### Records provided
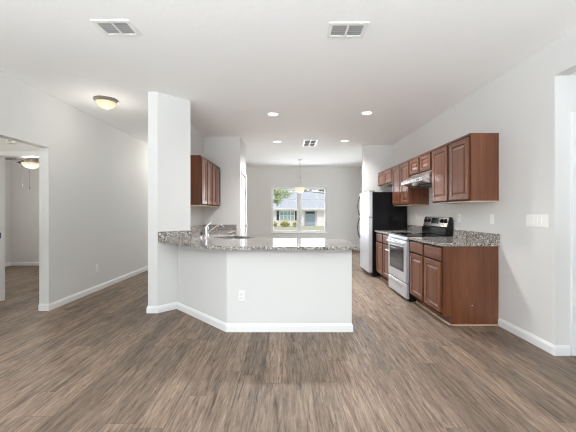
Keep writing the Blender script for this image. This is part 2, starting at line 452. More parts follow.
obj('door_knob', bm, M['nickel'], leaf, smooth=True)

def six_panel(bm, x0, x1, z0, z1, yb, yf):
    """door slab with recessed panels on its front (-y) face"""
    box(bm, x0, x1, yf+.006, yb, z0, z1)
    w = x1-x0; st = .11; mid = (x0+x1)/2
    cols = [(x0+st, mid-.05), (mid+.05, x1-st)]
    rows = [(z0+.22, z0+.80), (z0+.98, z0+1.56), (z0+1.66, z1-.12)]
    xs = [x0]+[v for c in cols for v in c]+[x1]; zs = [z0]+[v for r in rows for v in r]+[z1]
    for i in range(len(xs)-1):
        for j in range(len(zs)-1):
            if i % 2 == 1 and j % 2 == 1:
                loft_rect(bm, xs[i]+.02, xs[i+1]-.02, zs[j]+.02, zs[j+1]-.02, [(0, yf+.006), (.015, yf+.001)])
            else: box(bm, xs[i], xs[i+1], yf, yf+.006, zs[j], zs[j+1])
d = bpy.data.objects.new('door_2', None); COL.objects.link(d); struct(d, 'white door with casing in the side hall at the right edge', 'door')
casing('casing', d, 2.525, 3.325, 2.676, 2.05, .062)
bm = bmesh.new(); six_panel(bm, 2.53, 3.32, .01, 2.045, 2.74, 2.70); obj('door_leaf', bm, M['trim'], d)
d = bpy.data.objects.new('door_3', None); COL.objects.link(d); struct(d, 'narrow white pantry door seen almost edge on', 'door')
d.location = (-.92, 6.2, 0); d.rotation_euler = (0, 0, PI/2)       # local x -> +Y, local -y -> +X
casing('casing', d, .01, .63, 0, 2.03, .055)
bm = bmesh.new(); six_panel(bm, .012, .628, .01, 2.025, .05, .012); leaf = obj('door_leaf', bm, M['trim'], d)
for z in (.25, 1.05, 1.8):
    bm = bmesh.new(); tube(bm, [(.012, -.006, z-.05), (.012, -.006, z+.05)], .012, 10); obj('hinge', bm, M['nickel'], leaf, smooth=True)
bm = bmesh.new(); lathe(bm, [(.0, -.015), (.026, -.015), (.026, 0), (.011, .004), (.011, .03), (.026, .04), (.028, .055), (.02, .068), (0, .07)], 16, (.57, .012, .95), 'y'); obj('door_knob', bm, M['nickel'], leaf, smooth=True)

# --- windows
def sash_window(parent, x0, x1, z0, z1, y):
    """one double-hung unit in the xz plane; room side is -y"""
    zm = (z0+z1)/2
    f = .028
    bm = bmesh.new()
    for a in ((x0, x0+f, z0, z1), (x1-f, x1, z0, z1), (x0+f, x1-f, z0, z0+f), (x0+f, x1-f, z1-f, z1)):
        box(bm, a[0], a[1], y, y+.06, a[2], a[3])
    obj('window_frame', bm, M['trim'], parent, bevel=.003)
    s = .030
    for nm, za, zb, yy in (('upper_sash', zm-.012, z1-f, y+.032), ('lower_sash', z0+f, zm+.022, y+.006)):
        bm = bmesh.new(); xa, xb = x0+f, x1-f
        for a in ((xa, xa+s, za, zb), (xb-s, xb, za, zb), (xa+s, xb-s, za, za+s), (xa+s, xb-s, zb-s, zb)):
            box(bm, a[0], a[1], yy, yy+.024, a[2], a[3])
        so_ = obj(nm, bm, M['trim'], parent, bevel=.002)
        B('glass', M['glass'], so_, (xa+s, xb-s, yy+.010, yy+.014, za+s, zb-s))
        if nm == 'upper_sash':
            bm = bmesh.new(); w = (xb-xa-2*s)/3; hz = (za+zb)/2
            for k in (1, 2): box(bm, xa+s+k*w-.006, xa+s+k*w+.006, yy+.004, yy+.010, za+s, zb-s)
            for k in range(3): box(bm, xa+s+k*w+.006*(k > 0), xa+s+(k+1)*w-.006*(k < 2), yy+.004, yy+.010, hz-.006, hz+.006)
            obj('grille', bm, M['trim'], so_)
w1 = bpy.data.objects.new('window_1', None); COL.objects.link(w1); struct(w1, 'white double hung twin window in the far dining wall', 'window')
xm = (WX0+WX1)/2
sash_window(w1, WX0+.012, xm-.02, WZ0+.03, WZ1-.012, YB+.04)
sash_window(w1, xm+.02, WX1-.012, WZ0+.03, WZ1-.012, YB+.04)
B('mullion', M['trim'], w1, (xm-.02, xm+.02, YB+.03, YB+.1, WZ0+.03, WZ1-.012))
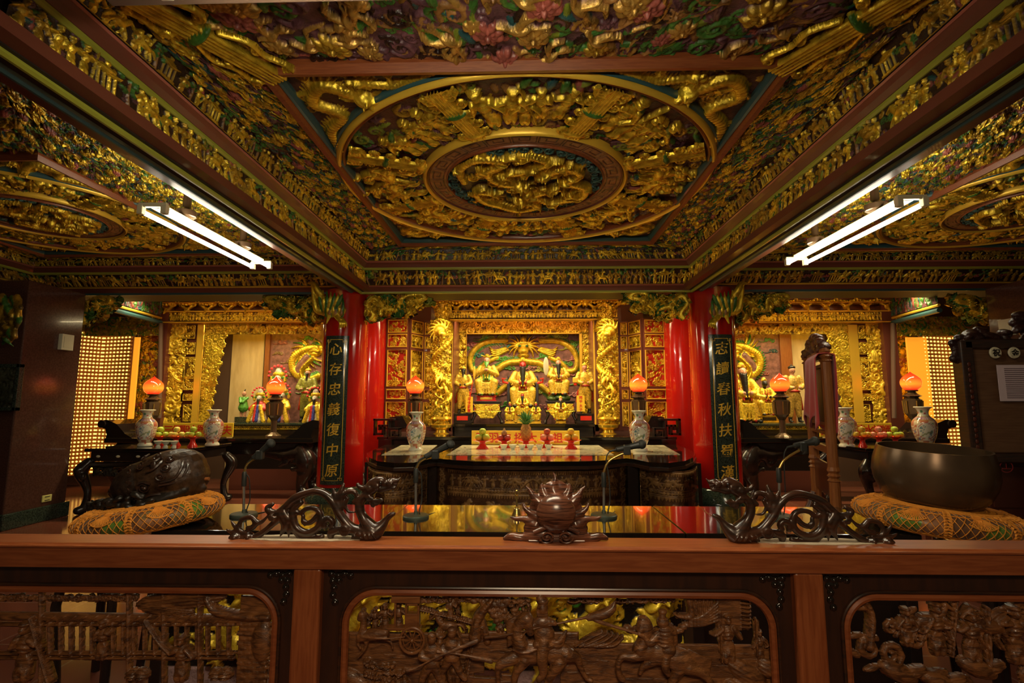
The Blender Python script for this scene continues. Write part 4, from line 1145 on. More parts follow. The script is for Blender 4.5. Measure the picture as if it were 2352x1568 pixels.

### Work to complete
Pictures in the records above should not be copied. Repeat everything else exactly.

### Expected answer
Keep writing the Blender script for this image. This is part 2, starting at line 452. More parts follow.
obj('door_knob', bm, M['nickel'], leaf, smooth=True)

def six_panel(bm, x0, x1, z0, z1, yb, yf):
    """door slab with recessed panels on its front (-y) face"""
    box(bm, x0, x1, yf+.006, yb, z0, z1)
    w = x1-x0; st = .11; mid = (x0+x1)/2
    cols = [(x0+st, mid-.05), (mid+.05, x1-st)]
    rows = [(z0+.22, z0+.80), (z0+.98, z0+1.56), (z0+1.66, z1-.12)]
    xs = [x0]+[v for c in cols for v in c]+[x1]; zs = [z0]+[v for r in rows for v in r]+[z1]
    for i in range(len(xs)-1):
        for j in range(len(zs)-1):
            if i % 2 == 1 and j % 2 == 1:
                loft_rect(bm, xs[i]+.02, xs[i+1]-.02, zs[j]+.02, zs[j+1]-.02, [(0, yf+.006), (.015, yf+.001)])
            else: box(bm, xs[i], xs[i+1], yf, yf+.006, zs[j], zs[j+1])
d = bpy.data.objects.new('door_2', None); COL.objects.link(d); struct(d, 'white door with casing in the side hall at the right edge', 'door')
casing('casing', d, 2.525, 3.325, 2.676, 2.05, .062)
bm = bmesh.new(); six_panel(bm, 2.53, 3.32, .01, 2.045, 2.74, 2.70); obj('door_leaf', bm, M['trim'], d)
d = bpy.data.objects.new('door_3', None); COL.objects.link(d); struct(d, 'narrow white pantry door seen almost edge on', 'door')
d.location = (-.92, 6.2, 0); d.rotation_euler = (0, 0, PI/2)       # local x -> +Y, local -y -> +X
casing('casing', d, .01, .63, 0, 2.03, .055)
bm = bmesh.new(); six_panel(bm, .012, .628, .01, 2.025, .05, .012); leaf = obj('door_leaf', bm, M['trim'], d)
for z in (.25, 1.05, 1.8):
    bm = bmesh.new(); tube(bm, [(.012, -.006, z-.05), (.012, -.006, z+.05)], .012, 10); obj('hinge', bm, M['nickel'], leaf, smooth=True)
bm = bmesh.new(); lathe(bm, [(.0, -.015), (.026, -.015), (.026, 0), (.011, .004), (.011, .03), (.026, .04), (.028, .055), (.02, .068), (0, .07)], 16, (.57, .012, .95), 'y'); obj('door_knob', bm, M['nickel'], leaf, smooth=True)

# --- windows
def sash_window(parent, x0, x1, z0, z1, y):
    """one double-hung unit in the xz plane; room side is -y"""
    zm = (z0+z1)/2
    f = .028
    bm = bmesh.new()
    for a in ((x0, x0+f, z0, z1), (x1-f, x1, z0, z1), (x0+f, x1-f, z0, z0+f), (x0+f, x1-f, z1-f, z1)):
        box(bm, a[0], a[1], y, y+.06, a[2], a[3])
    obj('window_frame', bm, M['trim'], parent, bevel=.003)
    s = .030
    for nm, za, zb, yy in (('upper_sash', zm-.012, z1-f, y+.032), ('lower_sash', z0+f, zm+.022, y+.006)):
        bm = bmesh.new(); xa, xb = x0+f, x1-f
        for a in ((xa, xa+s, za, zb), (xb-s, xb, za, zb), (xa+s, xb-s, za, za+s), (xa+s, xb-s, zb-s, zb)):
            box(bm, a[0], a[1], yy, yy+.024, a[2], a[3])
        so_ = obj(nm, bm, M['trim'], parent, bevel=.002)
        B('glass', M['glass'], so_, (xa+s, xb-s, yy+.010, yy+.014, za+s, zb-s))
        if nm == 'upper_sash':
            bm = bmesh.new(); w = (xb-xa-2*s)/3; hz = (za+zb)/2
            for k in (1, 2): box(bm, xa+s+k*w-.006, xa+s+k*w+.006, yy+.004, yy+.010, za+s, zb-s)
            for k in range(3): box(bm, xa+s+k*w+.006*(k > 0), xa+s+(k+1)*w-.006*(k < 2), yy+.004, yy+.010, hz-.006, hz+.006)
            obj('grille', bm, M['trim'], so_)
w1 = bpy.data.objects.new('window_1', None); COL.objects.link(w1); struct(w1, 'white double hung twin window in the far dining wall', 'window')
xm = (WX0+WX1)/2
sash_window(w1, WX0+.012, xm-.02, WZ0+.03, WZ1-.012, YB+.04)
sash_window(w1, xm+.02, WX1-.012, WZ0+.03, WZ1-.012, YB+.04)
B('mullion', M['trim'], w1, (xm-.02, xm+.02, YB+.03, YB+.1, WZ0+.03, WZ1-.012))
The Blender Python script for this scene continues. Write part 4, from line 1145 on. More parts follow. The script is for Blender 4.5. Measure the picture as if it were 2352x1568 pixels.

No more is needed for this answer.